分譲マンションは2019年に販売が始まり、これまでに約900戸が売れた。当初は23年春に購入者へ引き渡す予定だったが、五輪の延期で1年延びた。引き渡し時期の延期とともに、分譲予定の約4100戸のうち、残り約3200戸の販売も止まっていた。
注目度を高めるのに、五輪や出場選手のSNSは一役買ったようだ。分譲マンションの販売は11月中旬に再開されるが、前出・三井不動産の広報担当者は「販売停止で検討するのを1年待った人も多い。残りの販売も順次、進めていきたい」と期待を込める。
一方、手放しでは喜べずに大会を見つめていた人たちもいる。19年夏に購入契約を結んだ50代の男性はこう漏らす。
「五輪そのものはずっと楽しみにしていましたが、複雑な思いもあります」
男性が買ったのは海側に臨む一室。眺めがきれいで、1坪あたりの単価は300万円前後と都心のマンションに比べて安い。廊下やエレベーターは通常よりも広く設計され、バリアフリー対応がしっかりしていることも魅力に感じた。
住んでいた都心の分譲マンションを手放し、別の賃貸物件に住みながら腰を据えて検討してきた結果、ようやく条件に合ったのがこの晴海フラッグだっただけに、入居を心待ちにしていた。
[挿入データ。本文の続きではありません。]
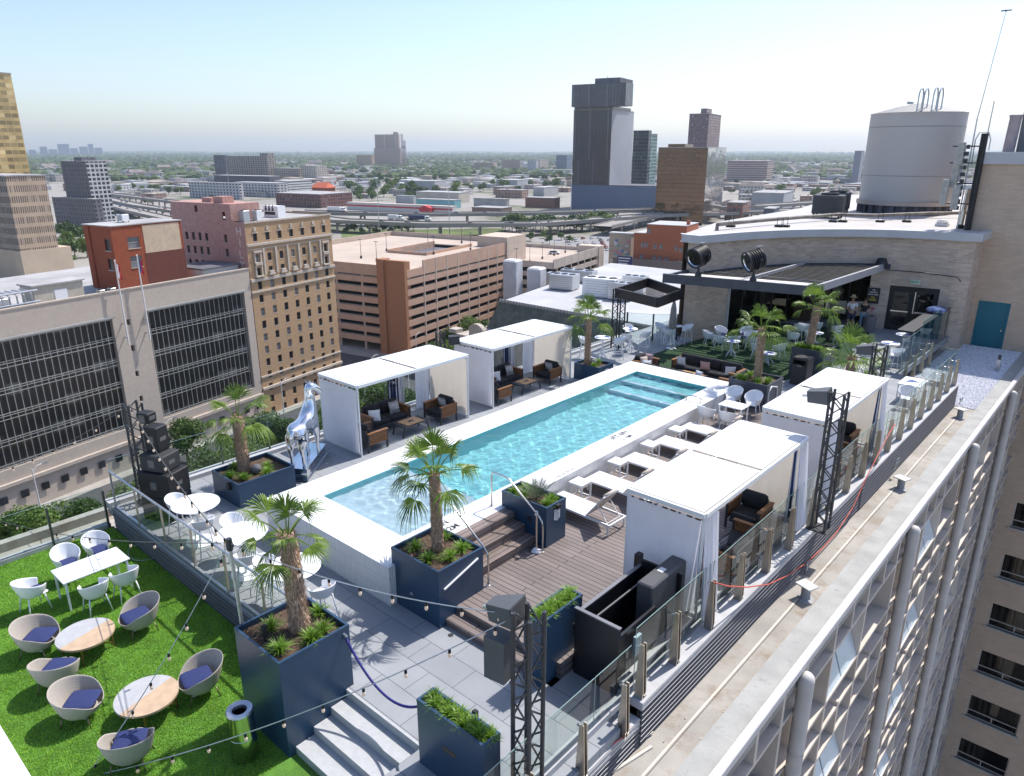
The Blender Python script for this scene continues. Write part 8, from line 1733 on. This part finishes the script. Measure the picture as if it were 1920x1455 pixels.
m.build('bolts', steel, col_); m = MB(); m.box(-6.60, 11.1, WD, -6.48, 11.25, .5); m.build('gate_post', MATS['lift_black'], lf); m = MB(); m.box(-6.49, ly0-.02, -.1, -6.455, ly0+.07, .1); m.build('latch', blackm, lf)
m = MB(); m.box(-5.46, 9.32, -.25, -5.4, 9.5, .12); o = m.build('notice_plate', M('pale_blue_plate', (.35, .45, .5), .5)); tag(o, 'pale blue plate taped behind the glass next to the lift', 'notice')
# ================================================================= things on the right ledge
def vent(label, x, y, s=1.):
    t = thing('roof_vent', label, 'vent', (x, y, -1.72), R(-20)); m = MB(); m.lathe([(.2, 0), (.12, .02), (.105, .06), (.105, .3), (.11, .305), (.105, .31), (.1, .34)], (0, 0, 0), 20); m.build('pipe', M('vent_paint', (.30, .31, .32), .6, var=.2), t, smooth=30); m = MB(); m.box(-.2, -.16, .34, .2, .16, .37); m.build('cap', M('vent_cap', (.5, .5, .47), .6, var=.15), t)
vent('square capped vent pipe on the ledge nearest the camera', -4.52, 15.3); vent('square capped vent pipe on the ledge, middle one', -4.5, 23.0); vent('square capped vent pipe at the edge of the white gravel', -4.55, 31.3)
t = boxthing('roof_vent', 'grey vent standing in the white gravel below the tall wing', 'vent', (-4.65, 39.6, -1.7), 0, [('pipe', galv, [(-.09, -.09, 0, .09, .09, .55)]), ('cap', darkmetal, [(-.06, -.06, .55, .06, .06, .75)])])
def onx(x, y, X): d = ray(x, y); return Vector((0, 0, HC))+d*(X/d.x)
hp = [onx(1338, 1092, -5.05), onx(1365, 1099, -5.0), onx(1400, 1101, -4.96), onx(1440, 1096, -4.96), onx(1475, 1080, -4.96), onx(1510, 1057, -4.96), onx(1545, 1025, -4.96), onx(1570, 996, -4.96), onx(1600, 950, -4.96), onx(1622, 900, -4.96), onx(1640, 865, -4.97), onx(1655, 835, -4.99), onx(1668, 812, -5.04), onx(1678, 795, -5.1)]
m = MB(); m.tube(hp, .014, 6); tag(m.build('red_hose', M('hose_red', (.55, .10, .07), .5), smooth=True), 'thin red hose draped over the curb and the charcoal skirt', 'hose')
m = MB(); m.tube([at(1180, 1362, -1.09), at(1165, 1385, -1.09), at(1120, 1412, -1.09), at(1075, 1455, -1.09), at(1040, 1490, -1.09)], .012, 6); tag(m.build('red_cable', MATS['hose_red'], smooth=True), 'red cable running along the lower curb at the bottom', 'cable')
m = MB(); p0, p1 = at(1125, 1462, -1.70), at(1222, 1400, -1.70); m.obox(p0, p1, .05, .04); m.obox(p0+Vector((-.1, .05, .02)), at(1212, 1375, -1.66), .025, .025); m.obox(p0+Vector((-.16, .05, .02)), at(1225, 1372, -1.66), .02, .02); tag(m.build('rail_offcuts', M('offcut', (.55, .52, .48), .4, .4)), 'loose metal rails lying on the ledge at the bottom', 'rails')
for k, (x, y, z) in enumerate(((1508, 1062, -1.2), (1676, 868, -1.2), (1797, 752, -1.2))):
    d = ray(x, y); tt = (-4.95)/d.x; p = Vector((0, 0, HC))+d*tt; m = MB(); m.tube([(0, 0, -.25), (.05, 0, -.15), (.07, 0, 0), (.05, 0, .12), (.12, .05, .18), (.1, .12, .05), (.06, .06, -.02)], .022, 8); o = m.build('hose_hook', galv, smooth=True); o.location = p; tag(o, ['grey hook with a short pipe on the skirt beside the red hose', 'grey hook on the skirt below the farthest cabana', 'grey hook at the far end of the skirt'][k], 'hook')
m = MB()
for k in range(60): x, y = rng.uniform(-4.9, -4.3), rng.uniform(9, 30); s = rng.uniform(.01, .03); m.box(x, y, -1.72, x+s, y+s*1.4, -1.71)
o = m.build('debris', M('debris', (.45, .4, .33), .9, var=.5)); o['kind'] = 'stuff'
m = MB(); m.box(-19.6, -2.5, TF+.002, -10.5, 1.72, TF+.12); tag(m.build('white_kerb', whiteplastic), 'white slab corner at the bottom left of the lawn', 'kerb')
# ================================================================= pool depth marks
mk = M('depth_mark', (.05, .05, .055), .6)
def marks(lines, x, y, s, label):
    t = thing('depth_marking', label, 'marking', (x, y, .002), R(90)); 
    for k, ln in enumerate(lines): text(ln, s, (0, -k*s*1.15, 0), (0, 0, 0), mk, t, .0005)
marks(['3FT 6IN', '1.1M'], -11.06, 17.3, .25, 'depth marking 3FT 6IN and 1.1M on the pool coping'); marks(['8IN', '0.2M'], -11.02, 10.0, .25, 'depth marking 8IN and 0.2M on the coping by the wooden steps')
tmk = M('faint_mark', (.4, .4, .41), .6); t = thing('depth_marking', 'faint grey tile marking on the coping near the cycad planter', 'marking', (-10.62, 14.1, .003), R(90))
for k in range(4): m = MB(); m.box(-.36+k*.2, -.05, 0, -.2+k*.2, .06, .001); m.build('tile_print', tmk, t)
# ================================================================= chrome horse
def skinned(name, verts, edges, mat, parent=None, sub=2, loc=None, smooth=True):
    me = bpy.data.meshes.new(name); me.from_pydata([v[:3] for v in verts], edges, []); me.materials.append(mat); o = bpy.data.objects.new(name, me); COL.objects.link(o)
    if parent: o.parent = parent
    sk = o.modifiers.new('skin', 'SKIN'); sk.use_smooth_shade = smooth; sk.branch_smoothing = .6
    d = me.skin_vertices[0].data
    for i, v in enumerate(verts): r = v[3]; d[i].radius = (r, v[4] if len(v) > 4 else r); d[i].use_root = (i == 0)
    if sub: s = o.modifiers.new('sub', 'SUBSURF'); s.levels = s.render_levels = sub
    bpy.context.view_layer.update(); dg = bpy.context.evaluated_depsgraph_get(); m2 = bpy.data.meshes.new_from_object(o.evaluated_get(dg)); o.modifiers.clear(); o.data = m2
    if smooth: m2.polygons.foreach_set('use_smooth', [True]*len(m2.polygons))
    return o
chrome = M('chrome', (.80, .81, .84), .05, 1., var=.03, bmp=.12, bscale=3.)
hang = math.atan2(.83, -.55); hs_ = thing('horse_statue', 'mirror chrome horse standing with raised head on a chrome plinth', 'statue', (-17.36, 10.3, -.53), hang)
V = [(.0, 0, 1.14, .31), (.30, 0, 1.08, .29), (.62, 0, 1.07, .30), (.90, 0, 1.12, .32), (1.05, 0, 1.38, .25), (1.10, 0, 1.62, .19), (1.09, 0, 1.84, .155), (1.06, -.01, 2.02, .15), (1.12, -.06, 2.08, .155), (1.22, -.15, 1.98, .13), (1.31, -.23, 1.85, .10), (1.35, -.26, 1.78, .095),
     (-.04, .14, .98, .24), (.05, .17, .74, .175), (-.12, .17, .54, .085), (-.04, .17, .30, .056), (-.04, .17, .12, .052), (0, .17, .03, .075), (.02, .17, .0, .08),
     (-.04, -.14, .98, .24), (.05, -.17, .74, .175), (-.10, -.17, .54, .085), (-.02, -.17, .30, .056), (-.02, -.17, .12, .052), (.02, -.17, .03, .075), (.04, -.17, .0, .08),
     (.93, .14, .90, .18), (.95, .15, .70, .12), (.97, .15, .48, .08), (.97, .15, .28, .054), (.97, .15, .12, .05), (1.01, .15, .03, .07), (1.03, .15, 0, .076),
     (.96, -.14, .90, .18), (1.04, -.15, .70, .12), (1.10, -.15, .48, .08), (1.06, -.15, .28, .054), (1.06, -.15, .12, .05), (1.10, -.15, .03, .07), (1.12, -.15, 0, .076),
     (-.24, 0, 1.18, .11), (-.32, 0, 1.0, .075), (-.32, 0, .78, .08), (-.30, 0, .60, .03)]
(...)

しかし、昨春に五輪の延期が決まった頃から、売り主側の対応に不信感が芽生えるようになった。
男性はこう振り返る。
「引き渡し時期を担当者に聞いても『お答えできない』の一点張り。入居の1年延期が決まった時もたった1枚、通知が来ただけです。異例の事態ですから、五輪が延びるのはやむを得ない。でも我々は購入契約を結んでいるのですから、五輪の運営側との交渉の経緯を説明するなど、ほかにやりようがあったのではないでしょうか」
引き渡し延期の決定後、購入者には入居時期を決定通りに遅らせるか、解約して手付金を返してもらうかの選択肢が示された。だが多くの人にとって、住宅の購入は人生の一大イベント。男性は望んだ条件に当てはまる物件がなかなか見つからなかったこともあり、1年待つことにした。ほかの購入者の中には、子どもの入学や親との同居のタイミングに合わせて住み始めようと考えていた人もいるという。転居の時期がずれれば、人生設計も変更を迫られる。